Most Christians believe in the fallen nature of man, but Protestants (a group I am in the process of leaving) can’t accept the idea of church authority. It really amounts to an intellectual dishonesty. That’s one reason of many why we’re on the way to the Catholic Church.


#7

[quote=hlgomez]Here’s a short story of two Protestant pastors belonging to the same denomination.

Pastor A: I read the Bible last night and the holy Spirit has spoken to me that divorce is ok. He leads me to this verse in the Bible (the pastor showed it to Pastor B).

Pastor B: That’s not what the holy Spirit says when I was meditating this morning. Look at this verse in the Bible (Pastor B showed Pastor A the verse in the Bible).

Pastor A: I’m sure the holy Spirit said that. I could hear his voice clearly speaking into my heart. I know that it’s true!

Pastor B: I also have the holy Spirit, I know that he is speaking to me the truth in my heart!

And on and on the story goes.

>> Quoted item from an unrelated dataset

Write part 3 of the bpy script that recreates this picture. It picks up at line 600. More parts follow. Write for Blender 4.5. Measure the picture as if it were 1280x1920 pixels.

In the end they didn’t agree. Pastor A ends up establishing another “Church” because he believes that the Spirit is with him, while Pastor B is adamant of his position and also believes that he has the Spirit with him. BTW, they both have the same Bible and both are Bible alone believers—no-no to Church authority to interpret Scriptures since they can interpret it by themselves.

The question is: Who was guided by the holy Spirit?
[/quote]

None of them, Jesus condems Divorce.